Les Satt ont investi près de 70 millions d'euros depuis la fin 2012

"Nous lançons des appels à projet mais des chercheurs viennent également nous voir spontanément", a expliqué Chantal Vernis, Présidente de Lutech, l'une des Satt d'Ile-de-France, lors du forum du capital-innovation de l'Afic. Des chercheurs qui se transforment alors en startuppeurs. Ou pas. "Je ne me sentais pas en mesure d'endosser le costume de chef d'entreprise, aussi ai-je fait appel à Sam Guilaumé [ancien directeur commercial de Tracit Technologies (groupe Soitec) ; Ndlr]", raconte Bruno Flament, directeur de la technologie de Movea, la start-up qu'il a créée en 2007, lorsqu'il était chercheur au CEA-Leti, à Grenoble. A l'inverse, "sur la trentaine d'essaimages de laboratoires que nous avons financés, nous n'avons jamais mis une autre personne que le chercheur à la tête du projet, nous n'avons jamais décrété que le chercheur devait se cantonner à la recherche", témoigne Jérôme Lecoeur, président du directoire de la société de capital-innovation Innovacom.

Le capital-innovation, précisément, intervient après les Satt dans le financement des jeunes pousses issues de la recherche. En effet, les Satt - qui ont investi près de 70 millions d'euros dans la maturation de technologies depuis la fin 2012, via des tickets unitaires allant jusqu'à 500.000 euros - "n'ont pas la capacité de suivre (les futurs tours de table des start-up)", souligne Chantal Vernis. Les fonds de capital-innovation prennent alors le relais, "une fois l'innovation validée par une preuve de concept et la propriété intellectuelle bien définie", précise Philippe Tramoy, directeur de participations chez Seventure, dont le fonds Quadrivium est spécialisé dans le financement d'amorçage de start-up issues des laboratoires du CNRS, de l'Institut Curie ou encore de l'Université Paris IV Sorbonne. "Le métier du capital-innovation n'est pas de financer la maturation, lorsque le taux d'incertitude quant à la viabilité du projet est très élevé", renchérit Régis Saleur, directeur général de CEA investissement, filiale du CEA.

Un manque de fonds de capital-innovation de grande taille en Europe

Comme pour nombre de jeunes pousses françaises, qu'elles soient issues de la recherche ou non, c'est au moment des tours de table plus conséquents que le financement deviendra plus problématique, lorsqu'il s'agira de lever entre 5 millions et 30 millions d'euros, pour développer l'entreprise à l'international, par exemple. Et ce, en raison, notamment, du manque de fonds de capital-innovation de grande taille en France et, plus largement, en Europe. "Malgré des succès comme ceux d'Eurofins et de Supersonic Imagine, j'entends souvent les start-up dire qu'il est beaucoup plus difficile d'aller au deuxième tour de table", reconnaît Philippe Baptiste, du CNRS.

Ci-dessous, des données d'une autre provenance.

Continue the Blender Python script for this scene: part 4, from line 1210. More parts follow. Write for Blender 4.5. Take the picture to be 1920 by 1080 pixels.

Faute de trouver les capitaux nécessaires à la poursuite de leur croissance, bien des start-up sont contraintes de se vendre à une autre entreprise, souvent étrangère. C'est le cas de Movea, rachetée en juillet dernier par InvenSense. D'aucuns pourraient regretter cette mainmise d'un industriel américain sur une technologie née au sein de la recherche publique française. Bruno Flament et Sam Guilaumé voient les choses différemment, arguant de la cinquantaine d'emplois créés par Movea à Grenoble, où demeure l'activité de recherche et développement de la start-up.